Only new Governor Stephen Miran, who joined the Fed on Tuesday and is on leave as the head of the White House's Council of Economic Advisers, dissented in favor of a half-percentage-point cut.
MARKET REACTION:
STOCKS: Wall Street shares were mixed after the Fed cut rates: the Dow rose on the day, while the S&P 500 and the Nasdaq fell. BONDS: U.S. Treasury 10-year yields US10YT=RR fell 2.9 basis points to 3.999%. FOREX: The dollar index =USD slid 0.2% to 96.407.
COMMENTS:
PETER CARDILLO, CHIEF MARKET ECONOMIST, SPARTAN CAPITAL SECURITIES, NEW YORK:
"The Fed lowered its rate by 25 basis points, in line with expectations, and there was only one dissent. So that sort of closed the gap from the previous meetings. The new sworn-in governor was obviously for a 50-basis-point rate cut."
"I would say that it's pretty much a dovish statement. Yields that are moving a bit lower now and stocks are turning around to the upside."
"The dot plot shows 75 basis points (total rate cuts in 2025), but that could change if the labor market continues to weaken. Inflation (expectations) moved up somewhat, but there aren't many changes here. The market likes it."
"Like I said, it's a dovish statement. Now we'll just have to see what the what Fed Chief Powell has to say during his press conference."
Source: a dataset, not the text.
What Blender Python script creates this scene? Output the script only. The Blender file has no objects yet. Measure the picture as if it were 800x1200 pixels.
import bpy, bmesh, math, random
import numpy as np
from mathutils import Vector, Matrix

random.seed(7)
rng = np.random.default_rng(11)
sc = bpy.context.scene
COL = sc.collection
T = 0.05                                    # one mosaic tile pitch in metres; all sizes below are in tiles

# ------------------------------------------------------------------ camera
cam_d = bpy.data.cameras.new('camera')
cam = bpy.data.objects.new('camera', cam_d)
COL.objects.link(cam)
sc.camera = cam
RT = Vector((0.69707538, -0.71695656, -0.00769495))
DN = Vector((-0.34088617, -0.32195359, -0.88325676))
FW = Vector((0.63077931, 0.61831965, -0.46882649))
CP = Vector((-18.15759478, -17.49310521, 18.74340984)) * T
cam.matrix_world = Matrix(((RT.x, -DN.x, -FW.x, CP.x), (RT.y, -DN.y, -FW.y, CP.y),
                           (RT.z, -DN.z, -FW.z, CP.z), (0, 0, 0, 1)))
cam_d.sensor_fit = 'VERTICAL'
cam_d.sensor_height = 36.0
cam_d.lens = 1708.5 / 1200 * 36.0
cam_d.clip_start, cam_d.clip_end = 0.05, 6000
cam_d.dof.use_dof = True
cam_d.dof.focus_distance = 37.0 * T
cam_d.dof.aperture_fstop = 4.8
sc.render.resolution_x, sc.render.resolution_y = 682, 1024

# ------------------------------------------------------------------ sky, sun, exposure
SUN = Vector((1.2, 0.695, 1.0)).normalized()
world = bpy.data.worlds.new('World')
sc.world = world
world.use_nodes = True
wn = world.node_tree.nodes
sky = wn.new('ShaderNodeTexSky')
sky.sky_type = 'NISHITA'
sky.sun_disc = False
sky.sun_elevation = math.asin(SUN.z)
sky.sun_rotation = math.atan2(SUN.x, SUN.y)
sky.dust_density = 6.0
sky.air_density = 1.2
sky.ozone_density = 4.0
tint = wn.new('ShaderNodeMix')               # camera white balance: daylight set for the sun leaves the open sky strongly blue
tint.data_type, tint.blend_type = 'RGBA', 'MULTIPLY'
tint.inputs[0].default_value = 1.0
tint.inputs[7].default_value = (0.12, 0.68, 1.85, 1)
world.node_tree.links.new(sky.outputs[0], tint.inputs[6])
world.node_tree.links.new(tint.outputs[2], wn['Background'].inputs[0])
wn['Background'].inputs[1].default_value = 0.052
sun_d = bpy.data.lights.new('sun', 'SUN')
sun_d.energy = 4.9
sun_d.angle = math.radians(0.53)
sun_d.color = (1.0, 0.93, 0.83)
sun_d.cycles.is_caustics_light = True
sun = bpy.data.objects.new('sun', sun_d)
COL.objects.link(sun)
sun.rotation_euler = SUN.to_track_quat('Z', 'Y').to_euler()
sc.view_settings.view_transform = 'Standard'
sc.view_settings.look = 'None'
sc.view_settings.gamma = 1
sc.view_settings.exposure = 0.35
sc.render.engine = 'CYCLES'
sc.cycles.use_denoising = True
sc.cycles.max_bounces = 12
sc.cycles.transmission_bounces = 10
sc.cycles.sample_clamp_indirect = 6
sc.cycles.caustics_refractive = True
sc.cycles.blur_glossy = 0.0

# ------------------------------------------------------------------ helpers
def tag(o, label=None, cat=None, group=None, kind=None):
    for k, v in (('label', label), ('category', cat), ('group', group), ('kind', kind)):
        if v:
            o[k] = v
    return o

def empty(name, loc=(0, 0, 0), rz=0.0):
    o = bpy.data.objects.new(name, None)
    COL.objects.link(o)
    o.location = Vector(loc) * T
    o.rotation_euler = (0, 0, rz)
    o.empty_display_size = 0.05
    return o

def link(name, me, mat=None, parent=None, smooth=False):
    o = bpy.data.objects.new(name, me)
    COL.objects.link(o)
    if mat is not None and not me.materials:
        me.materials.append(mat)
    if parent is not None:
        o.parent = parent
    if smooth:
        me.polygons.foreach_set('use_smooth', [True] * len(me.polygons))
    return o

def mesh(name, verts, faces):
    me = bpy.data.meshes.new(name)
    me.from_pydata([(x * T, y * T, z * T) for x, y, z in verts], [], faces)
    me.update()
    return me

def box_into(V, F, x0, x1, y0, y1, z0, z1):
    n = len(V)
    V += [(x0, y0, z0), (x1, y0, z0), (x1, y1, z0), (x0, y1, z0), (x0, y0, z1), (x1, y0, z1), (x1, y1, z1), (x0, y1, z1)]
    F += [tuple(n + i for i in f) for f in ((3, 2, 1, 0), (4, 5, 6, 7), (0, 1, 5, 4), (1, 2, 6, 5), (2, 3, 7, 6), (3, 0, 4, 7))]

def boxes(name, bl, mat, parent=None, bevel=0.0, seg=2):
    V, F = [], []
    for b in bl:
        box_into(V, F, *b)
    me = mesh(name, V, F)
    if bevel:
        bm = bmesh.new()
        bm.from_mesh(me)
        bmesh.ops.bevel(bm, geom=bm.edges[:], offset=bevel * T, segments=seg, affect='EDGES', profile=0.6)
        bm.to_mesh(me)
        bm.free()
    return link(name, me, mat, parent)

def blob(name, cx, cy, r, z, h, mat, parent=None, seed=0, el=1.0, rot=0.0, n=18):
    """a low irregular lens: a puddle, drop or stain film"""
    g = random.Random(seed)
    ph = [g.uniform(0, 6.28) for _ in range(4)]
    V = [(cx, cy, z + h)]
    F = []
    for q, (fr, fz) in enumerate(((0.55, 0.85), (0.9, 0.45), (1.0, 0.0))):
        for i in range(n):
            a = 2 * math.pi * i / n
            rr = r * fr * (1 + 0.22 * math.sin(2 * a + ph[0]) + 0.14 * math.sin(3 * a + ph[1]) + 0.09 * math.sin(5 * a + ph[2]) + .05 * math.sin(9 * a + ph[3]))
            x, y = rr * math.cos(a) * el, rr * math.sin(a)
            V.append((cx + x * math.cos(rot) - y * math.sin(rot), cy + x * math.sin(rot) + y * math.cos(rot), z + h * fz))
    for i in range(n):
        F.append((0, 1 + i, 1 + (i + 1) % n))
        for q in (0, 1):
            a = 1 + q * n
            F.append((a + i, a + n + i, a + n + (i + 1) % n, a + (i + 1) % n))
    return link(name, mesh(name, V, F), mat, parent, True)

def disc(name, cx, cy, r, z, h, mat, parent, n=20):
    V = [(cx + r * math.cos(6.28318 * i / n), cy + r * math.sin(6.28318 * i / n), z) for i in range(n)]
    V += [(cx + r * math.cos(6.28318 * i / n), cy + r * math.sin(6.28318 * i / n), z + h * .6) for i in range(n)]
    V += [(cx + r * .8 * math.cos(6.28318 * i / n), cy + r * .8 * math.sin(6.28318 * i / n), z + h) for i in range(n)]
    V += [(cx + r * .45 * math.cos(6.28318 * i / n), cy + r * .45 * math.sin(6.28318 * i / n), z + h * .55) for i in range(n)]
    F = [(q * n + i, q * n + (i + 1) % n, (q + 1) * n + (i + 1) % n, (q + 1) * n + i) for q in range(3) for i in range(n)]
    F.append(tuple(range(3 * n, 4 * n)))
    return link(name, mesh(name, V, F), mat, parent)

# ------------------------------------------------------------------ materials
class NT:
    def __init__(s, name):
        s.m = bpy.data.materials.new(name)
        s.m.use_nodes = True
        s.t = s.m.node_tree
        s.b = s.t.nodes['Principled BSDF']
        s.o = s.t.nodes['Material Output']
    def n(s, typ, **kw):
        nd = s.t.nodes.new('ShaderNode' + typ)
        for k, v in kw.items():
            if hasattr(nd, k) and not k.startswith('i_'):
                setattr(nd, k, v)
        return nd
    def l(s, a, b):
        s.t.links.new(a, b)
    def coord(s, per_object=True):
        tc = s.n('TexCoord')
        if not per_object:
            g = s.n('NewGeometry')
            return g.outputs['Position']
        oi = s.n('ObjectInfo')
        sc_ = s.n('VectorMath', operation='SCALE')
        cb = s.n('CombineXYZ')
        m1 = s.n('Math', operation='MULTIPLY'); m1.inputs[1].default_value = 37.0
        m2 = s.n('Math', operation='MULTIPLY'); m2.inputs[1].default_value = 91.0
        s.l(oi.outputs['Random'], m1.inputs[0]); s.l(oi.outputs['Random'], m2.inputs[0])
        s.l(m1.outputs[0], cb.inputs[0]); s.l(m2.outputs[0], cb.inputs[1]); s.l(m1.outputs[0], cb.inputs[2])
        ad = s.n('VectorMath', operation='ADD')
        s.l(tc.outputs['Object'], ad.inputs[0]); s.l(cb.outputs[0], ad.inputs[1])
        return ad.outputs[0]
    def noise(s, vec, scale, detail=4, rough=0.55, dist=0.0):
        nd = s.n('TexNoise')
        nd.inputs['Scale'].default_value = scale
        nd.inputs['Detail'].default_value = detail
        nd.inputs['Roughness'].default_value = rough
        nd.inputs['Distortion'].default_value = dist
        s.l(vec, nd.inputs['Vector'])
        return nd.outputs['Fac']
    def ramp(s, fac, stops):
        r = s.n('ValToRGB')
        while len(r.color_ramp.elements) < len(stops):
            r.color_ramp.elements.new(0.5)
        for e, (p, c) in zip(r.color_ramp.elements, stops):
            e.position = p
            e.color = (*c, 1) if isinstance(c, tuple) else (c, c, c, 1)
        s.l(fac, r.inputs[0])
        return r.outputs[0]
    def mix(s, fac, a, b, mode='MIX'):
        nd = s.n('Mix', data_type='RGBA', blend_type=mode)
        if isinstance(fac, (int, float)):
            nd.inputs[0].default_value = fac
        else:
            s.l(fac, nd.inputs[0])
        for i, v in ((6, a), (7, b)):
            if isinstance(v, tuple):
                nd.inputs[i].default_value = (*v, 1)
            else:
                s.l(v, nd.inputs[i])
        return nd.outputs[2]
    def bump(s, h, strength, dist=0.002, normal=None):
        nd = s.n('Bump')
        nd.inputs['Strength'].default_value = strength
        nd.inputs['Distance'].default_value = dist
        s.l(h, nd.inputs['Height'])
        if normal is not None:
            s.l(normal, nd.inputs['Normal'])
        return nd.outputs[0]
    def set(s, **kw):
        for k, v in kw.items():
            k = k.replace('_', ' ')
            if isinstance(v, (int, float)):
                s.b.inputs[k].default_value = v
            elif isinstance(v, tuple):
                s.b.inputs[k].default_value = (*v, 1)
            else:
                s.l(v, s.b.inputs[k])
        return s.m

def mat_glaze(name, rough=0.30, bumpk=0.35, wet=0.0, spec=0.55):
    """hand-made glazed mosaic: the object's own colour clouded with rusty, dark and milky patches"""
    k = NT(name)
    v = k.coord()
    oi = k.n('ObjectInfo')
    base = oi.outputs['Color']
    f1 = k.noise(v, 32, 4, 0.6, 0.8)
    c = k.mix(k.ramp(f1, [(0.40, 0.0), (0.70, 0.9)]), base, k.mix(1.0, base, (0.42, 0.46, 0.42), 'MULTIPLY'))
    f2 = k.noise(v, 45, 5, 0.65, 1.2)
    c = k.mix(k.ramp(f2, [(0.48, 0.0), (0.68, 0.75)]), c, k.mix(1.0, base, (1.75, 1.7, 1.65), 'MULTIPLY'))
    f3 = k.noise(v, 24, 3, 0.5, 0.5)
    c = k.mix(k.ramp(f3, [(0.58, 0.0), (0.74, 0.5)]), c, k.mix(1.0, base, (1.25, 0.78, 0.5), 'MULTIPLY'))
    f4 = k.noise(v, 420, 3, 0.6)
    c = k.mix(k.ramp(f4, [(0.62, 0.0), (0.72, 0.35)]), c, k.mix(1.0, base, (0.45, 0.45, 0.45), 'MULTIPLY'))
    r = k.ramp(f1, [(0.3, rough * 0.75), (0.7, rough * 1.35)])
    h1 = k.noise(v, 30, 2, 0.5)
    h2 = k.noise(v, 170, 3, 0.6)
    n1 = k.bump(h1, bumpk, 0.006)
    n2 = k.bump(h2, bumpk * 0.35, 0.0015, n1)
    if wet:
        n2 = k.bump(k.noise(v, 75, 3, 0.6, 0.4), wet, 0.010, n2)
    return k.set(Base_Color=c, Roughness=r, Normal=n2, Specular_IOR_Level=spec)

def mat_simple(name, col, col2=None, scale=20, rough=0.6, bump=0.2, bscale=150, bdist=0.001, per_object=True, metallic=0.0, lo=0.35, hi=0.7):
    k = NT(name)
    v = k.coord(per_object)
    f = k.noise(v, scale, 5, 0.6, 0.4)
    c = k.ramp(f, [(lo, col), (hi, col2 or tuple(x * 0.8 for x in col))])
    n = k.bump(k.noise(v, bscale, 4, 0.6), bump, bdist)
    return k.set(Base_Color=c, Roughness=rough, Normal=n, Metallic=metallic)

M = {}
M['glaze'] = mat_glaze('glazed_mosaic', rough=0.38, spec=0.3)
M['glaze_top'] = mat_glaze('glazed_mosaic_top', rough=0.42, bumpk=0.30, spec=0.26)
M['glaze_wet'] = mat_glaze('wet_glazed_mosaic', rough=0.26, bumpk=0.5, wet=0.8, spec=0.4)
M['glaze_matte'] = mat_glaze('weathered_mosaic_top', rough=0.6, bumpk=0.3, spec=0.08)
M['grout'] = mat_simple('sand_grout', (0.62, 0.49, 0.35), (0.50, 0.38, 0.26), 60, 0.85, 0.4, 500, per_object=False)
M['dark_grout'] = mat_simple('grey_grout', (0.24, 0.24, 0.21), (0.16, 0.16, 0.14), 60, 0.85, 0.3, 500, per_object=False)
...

TIM GHRISKEY, SENIOR PORTFOLIO STRATEGIST, INGALLS & SNYDER, NEW YORK:
"This is what the Fed has been holding in its back pocket, so it's not a big surprise. Its the first cut in the while, but it's not helping the market."
"We've got a soft labor market, a bit of softness in housing. All that should be helped by lower rates."
GUY LEBAS, CHIEF FIXED INCOME STRATEGIST, JANNEY CAPITAL MANAGEMENT, PHILADELPHIA:
"This was about as close to expectations as humanly possible (and) basically what was baked into markets ahead of time."
"There was an acknowledgment that the risk is now skewed toward lower employment."
On the lone dissenting vote from Miran: "I think it's ridiculous to have a strong opposition right after you get a job."
"The Fed is heading in the direction of being politically captured...It's happened in the past and may be just a little more public this time around."
"Given the level of growth and level of inflation…in 2026 and 2028 we can expect interest rates to be somewhat lower."
"The probability that newly hired Fed members will ignore inflation risks is higher…All else equal that is likely going to steepen curve."